Up to 90% of teachers, 58,000, in primary, secondary and the vocational education committee schools, are claiming two allowances. It strikes me that the bulk of this is actually core pay. What is the percentage of teachers with honours degrees? Teaching is one of the more noble professions. Having a good body of teachers is key to the future. Everyone will agree that, on reflection, one of the people who made a significant impression on us when we were growing up was a good teacher. Having a good body of teachers cannot be undervalued.

However, we need to have an allowance system that is evolving. For example, with growing obesity among young people, there does not seem to be an allowance to encourage teachers to get involved in sporting activities in school. In many cases, sports coaching in school is done by teachers staying back after school with no allowance. I feel the teachers’ representative bodies are not putting forward realistic proposals for these allowances and the sporting case is one example of this.

Many of these allowances should go but it must also be realised many of them are core pay. Around the whole debate about the Croke Park agreement and allowances, there has been a terrible lack of common sense. When we discussed allowances with the Department of Defence, we noted many of them were outdated. In the case of the Department of Education and Skills, some of them go back 90 and 100 years. I would like some of these allowances to be redirected into areas such as tackling obesity through sporting activity.

We have tremendous teachers and schools.
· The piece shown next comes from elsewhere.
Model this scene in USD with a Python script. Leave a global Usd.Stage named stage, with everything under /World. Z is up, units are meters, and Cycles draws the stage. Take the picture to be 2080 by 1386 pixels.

We should use the Croke Park agreement as a vehicle to achieve a fit-for-purpose sector. It should not be about going for the headline figures in allowances which in many cases are not material amounts anyway. They may look good for the media but they show very little. I want to see value for money for the taxpayer, parents and children.

The qualifications allowance makes up 44% of all allowances. Along with the supervision and two management allowances, they make up 95% of all allowances. In essence, this is core pay. While the Department may see it is a management position, these allowances have done a disservice to those working in the public sector. There are also allowances that should go.

Is there any allowance to encourage teachers to get involved in sport for children? Why is physical education not part of the primary school curriculum? When schools take on a substitute teacher, they seem to take on retired teachers. Why can they not take on unemployed teaching graduates? Is there a monitoring system in place to ask schools to explain why they took on a retired teacher instead of an unemployed graduate as a substitute teacher?

Where does the Department stand on the arbitration process on the allowances submitted by the Department of Public Expenditure and Reform? There is much brouhaha around the Croke Park agreement. It must be accepted these allowances are part of core pay. The exercise the committee is conducting should remove those allowances that are outdated or unnecessary. However, those involved in core pay should be re-analysed as reimbursements. Allowances should also be updated to deal with the modern schooling environment. Can allowances be redirected to provide, for example, information and communication technology or second foreign language teaching? I want to see these allowances becoming fit for purpose. I want to see the public sector churning. We have tremendous talent within the teaching profession which I have seen with my own children’s experience of it.

I cannot overstate the importance of primary schooling. It sets the foundations for children and we cannot compromise on quality. Will Mr. Ó Foghlú give an overview? How many teachers have honours degrees?